Soybean and Corn Prices Higher but Still Looking for a Bottom: Livestock Mixed

Soybeans see short covering before USDA Outlook Forum. Corn follows beans, bouncing off contract lows. Live cattle see profit taking despite higher cash, feeders strong. Naomi Blohm, Total Farm Marketing, has more.

Markets Now Close
Markets Now Close
(Agweb)

Grain and livestock futures closed mixed Monday.

Soybeans and soybean meal closed higher on Monday on short covering and corrective buying as those markets are oversold. Naomi Blohm with Total Farm Marketing says there may have also been some positioning ahead of USDA’s Agricultural Outlook Forum at the end of the week.

“We are seeing good support in March soybeans at $11.75 with resistance around $12.00. So, we may see just a 25-cent trading range in the short term until we see what the USDA Ag Outlook Forum has to say later in the week. We are expecting higher acreage, and they’ll have a nice trendline yield for us.,” she says.

Blohm says the market is still trying to determine the crop size in Brazil after discrepancies between USDA and private estimates. “They’re getting to be over 25% harvested on the bean crop down there so they’re going to have a better understanding of where the crop is or isn’t. But really when you have most of the Brazilian companies down there and even their government agency saying the yields and their total production is in the upper 140s that’s very different from what our USDA is saying.” she says.

Even so, she says any rally in the soybeans off a weather scare or production cut in Brazil is an opportunity for additional cash sales.

Corn made new contract lows again early with spillover pressure from wheat but managed to close higher with help from soybeans and corrective buying Blohm says as March corn below $4.30 is cheap with funds short nearly 300,000 contracts. “The question is what else bearish can we throw at the market to justify prices going even lower than this? So, it feels like the market has absorbed most of that news.” The caveat could be the USDA data with growing ending stocks expected.
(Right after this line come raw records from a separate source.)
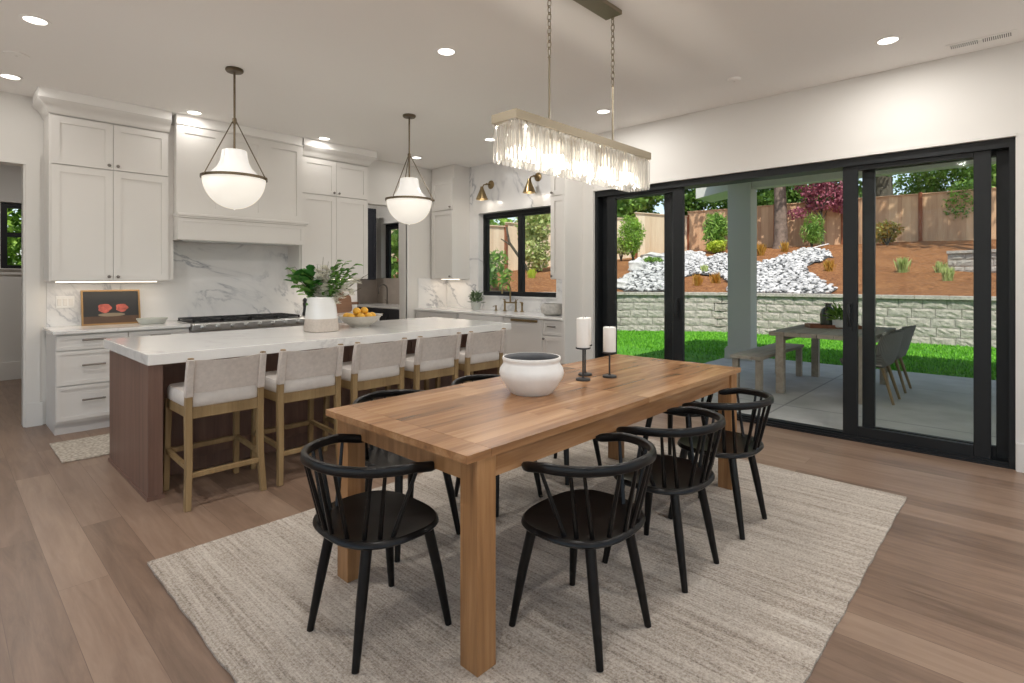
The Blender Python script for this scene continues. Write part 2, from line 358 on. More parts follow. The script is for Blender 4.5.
# stone on the walls
b = MB(); b.box(.72,3.99,YW-.012,YW,.915,2.1); b.box(5.03,XS,YW-.012,YW,.915,1.372)
struct('wall_range_marble', b, M['marble'])
b = MB(); b.box(XS-.012,XS,3.89,4.47,.915,CE); b.box(XS-.012,XS,5.985,YW-.012,.915,CE); b.box(XS-.012,XS,4.47,5.985,.915,1.105); b.box(XS-.012,XS,4.47,5.985,2.35,CE)
b.box(XS-.012,5.69,5.973,5.985,1.117,2.338); b.box(XS-.012,5.69,4.47,4.482,1.117,2.338); b.box(XS-.03,5.69,4.45,6.0,1.098,1.117); b.box(XS-.012,5.69,4.47,5.985,2.338,2.35)
struct('wall_sink_marble', b, M['marble'])
b = MB(); b.box(XS-.01,XS,YW+.15,8.72,.915,1.37); b.box(3.9,XS-.01,8.71,8.72,.915,1.37); struct('wall_pantry_tile', b, M['taupe'])
# trims
b = MB(); b.box(.572,.672,YW-.018,YW,.22,2.52); b.box(-.6,.572,YW-.018,YW,2.425,2.52); b.box(.57,.69,YW-.026,YW,0,.22); b.box(.556,.572,YW-.001,YW+.151,0,2.425)
struct('trim_1', b, M['trimw'])
struct('baseboard_hall', MB().box(-2.8,3.3,9.98,10.0,0,.24), M['trimw'])
struct('baseboard_right', MB().box(XD-.016,XD,-2.8,.052,0,.20), M['trimw'])
struct('baseboard_partition', MB().box(4.96,XD,3.834,3.85,0,.20).box(XD-.016,XD,3.75,3.85,0,.20), M['trimw'])
struct('trim_2', MB().box(XD-.012,XD,3.69,3.75,.0,2.44).box(XD-.012,XD,.057,3.69,2.392,2.42), M['trimw'])
b = MB(); b.box(4.80,4.83,YW,YW+.15,0,2.425); struct('trim_3', b, M['trimw'])

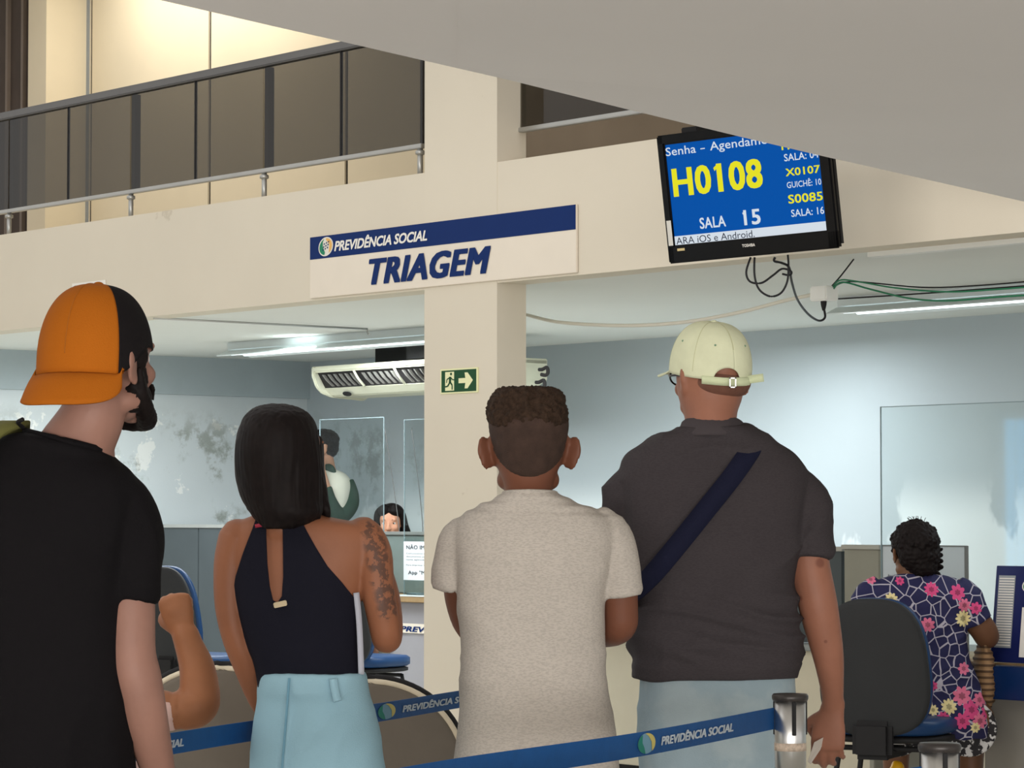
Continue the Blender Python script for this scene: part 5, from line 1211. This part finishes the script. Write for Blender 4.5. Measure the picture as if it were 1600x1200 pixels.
t = Sculpt(); t.torso(Y, [(734, 500, 526, .07, .07), (742, 488, 542, .1, .1), (760, 481, 550, .12, .12), (800, 482, 545, .13, .13), (860, 484, 540, .13, .13), (905, 484, 540, .13, .13)]); t.build('jacket', jk, r6, .008, 3)
t = Sculpt(); t.tube([PX(540, 752, Y), PX(546, 772, Y), PX(545, 790, Y-.02), PX(530, 806, Y-.08), PX(515, 785, Y-.14), PX(508, 762, Y-.165)], [.055, .062, .064, .058, .052, .045], dome=False); t.build('sleeve', gj, r6, .008, 3)
t = Sculpt(); t.tube([PX(487, 752, Y), PX(480, 810, Y), PX(485, 850, Y-.06), PX(498, 874, Y-.11)], [.058, .055, .05, .042], dome=False); t.build('sleeve', gj, r6, .008, 3)
t = Sculpt(); t.tube([PX(505, 734, Y-.03), PX(514, 731, Y-.06), PX(521, 738, Y-.07)], [.022, .03, .022]); t.build('collar', gj, r6, .008, 2)
hr = Sculpt(); R6 = H6.to_3x3(); hr.ell(H6 @ V(0, -.015, .062), (.086, .105, .075), R6); hr.ell(H6 @ V(0, -.05, .02), (.082, .065, .08), R6); hr.build('hair', hair_black, r6, .006, 2, lambda c, n_: .005*noise.noise(c*60))

# ---- 7: attendant behind the left counter, only the upper face shows
Y = 19.25; r7 = person(612, Y, 'person with long black hair seated behind the left counter screen'); sk7 = skin('attendant_skin', (206, 150, 122)); b = Sculpt()
H7 = Matrix.Translation(PX(611, 818, Y)) @ Matrix.Rotation(math.radians(172), 4, 'Z') @ Matrix.Rotation(math.radians(-6), 4, 'X'); head(b, H7, .9, 0, .95)
b.tube([PX(612, 845, Y), PX(613, 872, Y)], [.05, .055]); b.torso(Y, [(868, 595, 630, .06, .06), (882, 572, 655, .09, .09), (930, 575, 650, .11, .11), (1010, 575, 650, .13, .13)], shrink=.01)
for q_ in (-1, 1):
    cx = PX(612, 1000, Y).x
    b.tube([V(cx+q_*.16, Y, 1.03), V(cx+q_*.19, Y-.02, .88), V(cx+q_*.17, Y-.06, .83), V(cx+q_*.10, Y-.16, .86)], [.045, .04, .036, .026]); hand(b, V(cx+q_*.09, Y-.17, .862), V(-q_*.4, -1, .1), V(-q_, 0, .3), q_, .3, .9)
    b.tube([V(cx+q_*.09, Y, .52), V(cx+q_*.10, Y-.25, .53), V(cx+q_*.10, Y-.28, .42), V(cx+q_*.10, Y-.27, .05)], [.08, .06, .05, .035])
b.build('body', sk7, r7, .007, 3); eyes(H7, r7)
t = Sculpt(); t.torso(Y, [(866, 594, 631, .07, .07), (882, 570, 657, .10, .10), (930, 572, 652, .12, .12), (1012, 572, 652, .15, .14)]); t.build('blouse', cloth('dark_blouse', (50, 46, 56)), r7, .008, 3)
hr = Sculpt(); R7 = H7.to_3x3(); hr.ell(H7 @ V(0, -.026, .050), (.090, .098, .082), R7); hr.ell(H7 @ V(0, -.05, .0), (.088, .06, .09), R7)
for q_ in (-1, 1): hr.ell(H7 @ V(q_*.034, .035, .088), (.046, .060, .040), R7)
for q_ in (-1, 1): hr.tube([H7 @ V(q_*.030, .060, .118), H7 @ V(q_*.078, .040, .075), H7 @ V(q_*.092, .01, -.01), H7 @ V(q_*.105, -.01, -.10), H7 @ V(q_*.11, .0, -.22)], [.018, .022, .025, .032, .03])
hr.build('hair', hair_black, r7, .006, 2)
for q_ in (-1, 1): MB().tube([H7 @ V(q_*.018, .088, .030), H7 @ V(q_*.034, .088, .036), H7 @ V(q_*.048, .078, .030)], .003, 6).build('eyebrow', hair_black, r7, True)
sl = empty('office_chair', (PX(612, 1000, Y).x, Y+.02, 0), 'chair under the attendant behind the left counter, hidden', 'chair'); LL = WM[sl.name]
MB().fbox(LL, -.2, .2, -.2, .2, .36, .42, .02).build('seat', chair_blue, sl); 
for sx in (-1, 1):
    for sy in (-1, 1): MB().tube([LL @ V(sx*.16, sy*.16, .37), LL @ V(sx*.18, sy*.18, 0)], .012).build('leg', matte_black, sl, True)

# ---- 8: seated woman in the floral dress
Y = 11.75; r8 = person(1435, Y, 'person in navy and pink floral dress seated at the right desk'); sk8 = skin('deep_brown_skin', (108, 74, 52)); b = Sculpt()
H8 = Matrix.Translation(PX(1427, 866, Y+.12)) @ Matrix.Rotation(math.radians(16), 4, 'Z'); head(b, H8, .95, .15)
YY = Y+.12
b.tube([PX(1430, 885, YY-.01), PX(1434, 910, YY-.02)], [.054, .062])
B8 = [(898, 1400, 1470, .05, .06), (908, 1372, 1498, .08, .08), (930, 1352, 1516, .11, .11), (980, 1356, 1508, .14, .12), (1030, 1366, 1514, .16, .12), (1080, 1372, 1530, .17, .14), (1120, 1376, 1540, .17, .18), (1150, 1388, 1540, .17, .17)]
b.torso(YY, B8, shrink=.012)
b.tube([PX(1505, 925, YY), PX(1520, 960, YY), PX(1537, 985, YY+.02), PX(1542, 994, YY+.06), PX(1545, 990, YY+.16), PX(1553, 990, YY+.25)], [(.055, .055), (.056, .058), (.054, .056), (.050, .052), (.040, .040), (.027, .027)])
hand(b, PX(1553, 990, YY+.26), V(.4, .8, -.05), V(-1, .4, 0), 1, .3)
b.tube([PX(1362, 925, YY), PX(1350, 965, YY+.02), PX(1355, 985, YY+.1), PX(1400, 985, YY+.22)], [.055, .05, .046, .03]); hand(b, PX(1404, 985, YY+.23), V(.5, .8, 0), V(1, 0, .2), -1, .3)
for q_, tx in ((-1, 1395), (1, 1515)):
    hp = PX(tx, 1118, YY); b.tube([hp+V(0, -.02, -.02), hp+V(.05, .30, -.02), hp+V(.06, .36, -.12), hp+V(.05, .34, -.50)], [.098, .078, .060, .042])
    b.tube([V(hp.x+.05, YY+.34, .05), V(hp.x+.06, YY+.44, .035)], [.036, .028])
b.build('body', sk8, r8, .006, 3); eyes(H8, r8)
# dress
dress = M('floral_dress', (34, 34, 72), .8, var=.05, vscale=10)
def dresspat(nt):
    v = nt.nodes.new('ShaderNodeTexVoronoi'); v.feature = 'DISTANCE_TO_EDGE'; v.inputs['Scale'].default_value = 19
    vv = nscale(nt, npos(nt), (1, .35, 1)); nt.links.new(vv, v.inputs['Vector'])
    return nmath(nt, 'MULTIPLY', nmath(nt, 'LESS_THAN', v.outputs[0], .035), .75)
layer(dress, (196, 190, 200), dresspat)
def flower(cx_, cy_, rad, pet=8, dY=-.12):
    def f(nt):
        p = PX(cx_, cy_, YY+dY); sp_ = nt.nodes.new('ShaderNodeVectorMath'); sp_.operation = 'SUBTRACT'; nt.links.new(npos(nt), sp_.inputs[0]); sp_.inputs[1].default_value = p
        s_ = nt.nodes.new('ShaderNodeSeparateXYZ'); nt.links.new(sp_.outputs[0], s_.inputs[0])
        r_ = nmath(nt, 'SQRT', nmath(nt, 'ADD', nmath(nt, 'MULTIPLY', s_.outputs[0], s_.outputs[0]), nmath(nt, 'MULTIPLY', s_.outputs[2], s_.outputs[2])))
        th = nmath(nt, 'ARCTAN2', s_.outputs[2], s_.outputs[0]); pe = nmath(nt, 'ABSOLUTE', nmath(nt, 'SINE', nmath(nt, 'MULTIPLY', th, pet/2)))
        lim = nmath(nt, 'ADD', nmath(nt, 'MULTIPLY', pe, rad*.35), rad*.65); return nmath(nt, 'LESS_THAN', r_, lim)
    return f
pink = (206, 72, 124); pale = (222, 206, 150); rose = (214, 110, 140)
FL = [(1456, 921, .030, 10, pink), (1393, 936, .026, 9, pale), (1449, 976, .030, 8, rose), (1507, 1045, .026, 7, rose), (1456, 1071, .020, 6, pink), (1498, 926, .034, 7, pink), (1509, 946, .028, 8, rose), (1507, 967, .034, 11, pale), (1528, 951, .026, 7, pink), (1502, 1087, .040, 8, rose), (1480, 1103, .032, 10, pale), (1516, 1108, .038, 6, pink), (1532, 1094, .030, 7, rose), (1455, 1108, .022, 9, pale), (1500, 1125, .034, 8, pink), (1470, 1120, .026, 8, pink), (1530, 1126, .034, 9, rose), (1522, 1136, .022, 8, pale), (1408, 908, .018, 7, pink), (1365, 906, .020, 7, rose), (1545, 1112, .03, 8, pink), (1395, 1000, .025, 8, pink), (1380, 1080, .03, 8, rose)]
for (x, y, r_, k_, c_) in FL:
    layer(dress, c_, flower(x, y, r_, k_)); layer(dress, tuple(int(q_*.72) for q_ in c_), flower(x, y, r_*.38, 6))
t = Sculpt(); t.torso(YY, [(896, 1408, 1463, .06, .068, -.01), (902, 1385, 1486, .08, .08)]+[(a, l-1, r_+1, f_+.008, k_+.008) for a, l, r_, f_, k_ in B8[1:]], p=2.4)
t.tube([PX(1490, 920, YY), PX(1508, 935, YY), PX(1520, 960, YY), PX(1526, 973, YY)], [.06, .068, .066, .066], dome=False); t.tube([PX(1378, 920, YY), PX(1360, 932, YY), PX(1350, 955, YY+.01)], [.06, .064, .06], dome=False)
t.build('dress', dress, r8, .0065, 3, lambda c, n_: .008*smoothstep(c.z, 1.15, 1.0)*max(0, 1-abs(noise.noise(V(c.x*9, c.y*4, c.z*14)))*3)+.003*noise.noise(c*12))
bw_ = M('black_white_print', (40, 38, 40), .8, var=0)
layer(bw_, (196, 194, 192), lambda nt: nsmooth(nt, nnoise(nt, 48, 4), .50, .54))
t = Sculpt()
for tx in (1395, 1508):
    hp = PX(tx, 1128, YY); t.tube([hp+V(0, -.08, -.02), hp+V(.03, .10, -.03), hp+V(.05, .27, -.03), hp+V(.06, .33, -.08)], [.115, .112, .10, .085], dome=False)
t.build('shorts', bw_, r8, .008, 3)
for q_, tx in ((-1, 1395), (1, 1515)):
    hp = PX(tx, 1118, YY); sh = Sculpt(); f = V(hp.x+.05, YY+.34, 0); sh.tube([f+V(0, -.05, .03), f+V(0, .06, .03), f+V(0, .17, .022)], [(.034, .03), (.042, .03), (.03, .018)]); me = sh.mesh(.007, 2)
    for v in me.vertices: v.co.z = max(v.co.z, .002)
    link(me, 'sandal', shoe_m, r8, True)
hr = Sculpt(); R8 = H8.to_3x3(); hr.ell(H8 @ V(0, -.022, .045), (.094, .108, .092), R8); hr.ell(H8 @ V(.0, -.06, .0), (.088, .066, .075), R8); hr.ell(H8 @ V(.01, -.07, -.05), (.06, .05, .04), R8)
rnd = random.Random(5)
for i in range(150):
    th = rnd.uniform(0, 2*math.pi); e_ = rnd.uniform(-.5, 1.5); d_ = V(math.cos(e_)*math.sin(th), math.cos(e_)*math.cos(th), math.sin(e_))
    if d_.y > .5 and d_.z < .6: continue
    p_ = H8 @ V(d_.x*.092, d_.y*.104-.022, d_.z*.090+.042); hr.ell(p_, [rnd.uniform(.006, .012)]*3, None, 6)
hr.build('hair', hair_black, r8, .0045, 1, lambda c, n_: .006*noise.noise(c*85)+.003*noise.noise(c*190))
for k, (x, y0_, y1_) in enumerate(((1463, 862, 902), (1458, 870, 898), (1468, 858, 890))):
    pts = [PX(x+3.2*math.cos(i*.9)+i*.05, y0_+(y1_-y0_)*i/24, YY-.05+.008*math.sin(i*.9)) for i in range(25)]; m = MB(); sc = Sculpt(); sc.tube(pts, [.0062]*25, n=8, interp=2); link(mesh_from(sc.v, sc.f), 'curl', hair_black, r8, True)
for k in range(14):
    a = rnd.uniform(-1.2, 1.2); p_ = H8 @ V(.09*math.sin(a), -.03, .045+.09*math.cos(a)); d_ = V(.5*math.sin(a), 0, math.cos(a))*.022
    MB().tube([p_-d_*.5, p_+d_*.5+V(.004, 0, 0), p_+d_+V(rnd.uniform(-.01, .01), 0, -.003)], .0012, 5).build('stray_curl', hair_black, r8, True)
# woven bag at her side, yellow bag under the chair
wov = M('woven_straw', (150, 118, 84), .8, var=.1, vscale=40)
layer(wov, (84, 62, 44), lambda nt: nsmooth(nt, nmath(nt, 'SINE', nmath(nt, 'MULTIPLY', nsep(nt, 2), 260)), .1, .5))
t = Sculpt(); c_ = PX(1537, 1052, YY+.08); t.ell(c_, (.045, .11, .13)); t.ell(c_+V(.0, 0, -.05), (.05, .12, .10)); wb = empty('woven_bag', c_-V(0, 0, .15), 'tan woven bag at the right hip of the woman in floral dress', 'bag'); t.build('bag_body', wov, wb, .007, 3, lambda c, n_: .003*math.sin(c.z*260))
MB().tube([c_+V(0, -.08, .08), c_+V(-.01, -.05, .16), c_+V(-.02, .0, .18), c_+V(-.01, .05, .16), c_+V(0, .08, .08)], .008).build('handle', wov, wb, True)
yel = M('yellow_plastic', (226, 168, 22), .35, var=.15, vscale=25, spec=.5)
yb = empty('plastic_bag', (PX(1390, 1200, Y+.2).x, Y+.22, 0), 'yellow plastic bag on the floor under the office chair', 'bag')
t = Sculpt(); c_ = PX(1390, 1208, Y+.22); t.ell(V(c_.x, c_.y, .15), (.15, .11, .145)); t.tube([V(c_.x, c_.y, .24), V(c_.x+.03, c_.y, .34)], [.05, .02])
me = t.mesh(.008, 4, lambda c, n_: .012*(1-abs(noise.noise(V(c.x*16, c.y*16, c.z*5)))*3))
for v in me.vertices: v.co.z = max(v.co.z, .002)
link(me, 'bag_body', yel, yb, True)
However, Blohm says rallies will be difficult to sustain because of the large carryout at 2.17 billion bushels. The market is watching the progress on second crop safrinha corn planting in Brazil and any crop problems that may arise. “That could produce a 20 cent or so rally but the question is the timing of that,” she says.

Wheat ended mixed in the three exchanges in a quiet session. Blohm says, “Chicago wheat continues to be in a sideways trading pattern with very little fresh news to move the market one direction or another.”

Cattle futures ended mixed with a profit taking correction in live cattle futures. However, Blohm says it was disappointing considering the very strong cash trade last week. “The response was muted but remember we have already had a big correction and as you know bull markets need to be constantly fed. Maybe the market is getting a bit tired and oversold,” she adds.

Feeder cattle futures did extend gains after a higher week last week on the charts and with strong cash trade at sale barns around the country.